春の到来とともに、子供も大人も楽しみにしている雛祭り。お雛様を飾って子供、特に女児の健やかな成長を願う桃の節句と呼ばれるこの行事は、三月の最初の巳の日に行われた中国の古いお祓(はら)いに由来します。けがれや災いを移して川に流した「ひとがた」の人形や、赤子に病気や災いが降りかからぬよう身代わりとして枕元においた「天児(あまがつ)」などの風習と、幼い子供がままごとの様な小さな道具を使って遊ぶ「ひいなあそび」とが混ざり合い、江戸時代には現在の雛祭りの形式になり、豪華な雛道具が飾られるようになりました。

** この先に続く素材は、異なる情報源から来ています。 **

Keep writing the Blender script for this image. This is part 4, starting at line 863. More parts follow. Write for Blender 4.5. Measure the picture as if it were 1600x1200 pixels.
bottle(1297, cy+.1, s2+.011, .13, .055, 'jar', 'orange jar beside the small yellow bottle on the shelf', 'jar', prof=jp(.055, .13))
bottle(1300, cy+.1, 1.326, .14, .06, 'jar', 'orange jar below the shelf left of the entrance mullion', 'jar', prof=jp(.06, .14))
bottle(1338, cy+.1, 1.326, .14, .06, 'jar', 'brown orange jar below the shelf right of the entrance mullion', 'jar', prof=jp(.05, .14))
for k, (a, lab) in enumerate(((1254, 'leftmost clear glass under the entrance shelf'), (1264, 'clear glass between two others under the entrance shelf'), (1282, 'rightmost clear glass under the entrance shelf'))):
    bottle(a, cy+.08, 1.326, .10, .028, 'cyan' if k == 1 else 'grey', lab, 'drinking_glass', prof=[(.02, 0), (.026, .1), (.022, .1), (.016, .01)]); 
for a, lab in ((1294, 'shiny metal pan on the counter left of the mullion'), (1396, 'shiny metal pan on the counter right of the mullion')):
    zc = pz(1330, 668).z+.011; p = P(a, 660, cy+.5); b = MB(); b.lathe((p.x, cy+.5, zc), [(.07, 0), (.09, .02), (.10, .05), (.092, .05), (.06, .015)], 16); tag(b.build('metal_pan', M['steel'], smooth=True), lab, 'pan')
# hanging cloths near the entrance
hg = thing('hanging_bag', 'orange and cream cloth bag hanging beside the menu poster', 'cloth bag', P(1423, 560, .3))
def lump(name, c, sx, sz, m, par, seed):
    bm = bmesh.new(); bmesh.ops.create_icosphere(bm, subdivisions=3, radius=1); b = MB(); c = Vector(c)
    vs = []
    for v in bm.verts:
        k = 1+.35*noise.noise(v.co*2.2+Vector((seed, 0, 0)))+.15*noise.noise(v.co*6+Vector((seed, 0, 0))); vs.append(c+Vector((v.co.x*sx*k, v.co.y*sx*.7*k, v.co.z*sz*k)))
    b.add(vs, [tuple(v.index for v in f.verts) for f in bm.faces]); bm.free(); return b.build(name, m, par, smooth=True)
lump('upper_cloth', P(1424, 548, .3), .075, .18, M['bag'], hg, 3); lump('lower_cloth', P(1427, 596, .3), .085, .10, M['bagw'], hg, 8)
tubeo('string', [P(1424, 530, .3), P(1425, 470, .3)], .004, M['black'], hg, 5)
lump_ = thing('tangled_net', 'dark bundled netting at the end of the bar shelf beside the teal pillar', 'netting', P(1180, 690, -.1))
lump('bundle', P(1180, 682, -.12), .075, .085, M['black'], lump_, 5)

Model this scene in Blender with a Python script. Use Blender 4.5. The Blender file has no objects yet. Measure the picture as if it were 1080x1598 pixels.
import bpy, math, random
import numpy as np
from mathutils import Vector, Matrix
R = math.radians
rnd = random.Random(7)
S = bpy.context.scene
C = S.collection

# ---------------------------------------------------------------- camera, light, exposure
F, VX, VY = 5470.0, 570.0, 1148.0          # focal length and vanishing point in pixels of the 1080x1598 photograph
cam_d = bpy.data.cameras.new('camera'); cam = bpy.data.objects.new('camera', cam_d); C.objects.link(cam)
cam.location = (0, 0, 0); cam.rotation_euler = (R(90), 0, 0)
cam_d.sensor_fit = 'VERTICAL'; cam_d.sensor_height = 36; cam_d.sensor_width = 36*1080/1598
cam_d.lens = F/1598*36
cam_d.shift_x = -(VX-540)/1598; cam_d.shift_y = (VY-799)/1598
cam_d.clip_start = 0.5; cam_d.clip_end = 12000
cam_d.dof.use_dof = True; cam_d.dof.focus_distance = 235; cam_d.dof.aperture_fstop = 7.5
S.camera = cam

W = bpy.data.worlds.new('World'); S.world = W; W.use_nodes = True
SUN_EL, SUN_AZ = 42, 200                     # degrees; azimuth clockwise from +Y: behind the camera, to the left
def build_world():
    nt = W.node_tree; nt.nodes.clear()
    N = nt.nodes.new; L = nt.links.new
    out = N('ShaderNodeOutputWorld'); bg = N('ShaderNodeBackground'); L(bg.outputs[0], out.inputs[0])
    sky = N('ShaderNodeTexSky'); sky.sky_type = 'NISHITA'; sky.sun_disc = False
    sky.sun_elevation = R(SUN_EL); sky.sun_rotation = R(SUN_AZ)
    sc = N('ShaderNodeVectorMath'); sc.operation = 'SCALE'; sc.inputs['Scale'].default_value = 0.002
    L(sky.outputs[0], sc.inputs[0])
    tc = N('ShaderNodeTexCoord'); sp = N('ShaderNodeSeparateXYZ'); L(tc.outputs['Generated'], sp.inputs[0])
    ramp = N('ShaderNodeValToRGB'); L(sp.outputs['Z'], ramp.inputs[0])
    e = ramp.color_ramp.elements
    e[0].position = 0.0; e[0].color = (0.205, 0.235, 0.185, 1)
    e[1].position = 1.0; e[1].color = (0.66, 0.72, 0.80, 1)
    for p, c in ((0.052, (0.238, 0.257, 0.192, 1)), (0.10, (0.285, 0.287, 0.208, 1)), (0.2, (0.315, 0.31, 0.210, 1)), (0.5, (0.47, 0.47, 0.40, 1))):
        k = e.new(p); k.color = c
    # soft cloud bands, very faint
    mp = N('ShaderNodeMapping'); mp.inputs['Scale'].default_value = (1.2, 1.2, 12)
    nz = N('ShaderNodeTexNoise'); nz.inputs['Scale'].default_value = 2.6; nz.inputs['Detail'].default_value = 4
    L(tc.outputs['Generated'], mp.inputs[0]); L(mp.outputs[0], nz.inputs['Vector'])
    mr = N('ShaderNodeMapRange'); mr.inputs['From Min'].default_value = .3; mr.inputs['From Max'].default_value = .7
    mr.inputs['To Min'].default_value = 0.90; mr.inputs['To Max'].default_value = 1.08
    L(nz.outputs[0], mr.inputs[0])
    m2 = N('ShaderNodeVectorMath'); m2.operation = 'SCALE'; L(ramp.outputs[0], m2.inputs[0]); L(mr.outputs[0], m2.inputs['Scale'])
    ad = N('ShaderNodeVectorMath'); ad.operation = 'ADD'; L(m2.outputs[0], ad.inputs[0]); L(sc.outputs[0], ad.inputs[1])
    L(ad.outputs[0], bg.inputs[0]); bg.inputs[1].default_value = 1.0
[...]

当館では岡山藩主池田家に伝わった雛道具を所蔵しています。雛道具は大名の婚礼調度を写した精巧で愛らしい作品です。なかには姫君の実家の家紋が入った雛道具があり、池田家の歴史の一端をうかがい知ることができます。
本展ではそれらの雛道具とともに、池田光政の次女、輝姫が一条家に嫁ぐ時に調えられた重要文化財の綾杉地獅子牡丹蒔絵婚礼調度とを比較してご覧頂きます。
清少納言は枕草子の中で「うつくしきもの」として「雛の調度(中略)ちひさきものはみなうつくし」と書いています。時代を超えて人々を魅了する雛道具の「ちひさきもの」と豪華な大名の婚礼調度とを、姫君たちの生活に思いをはせながらお楽しみください。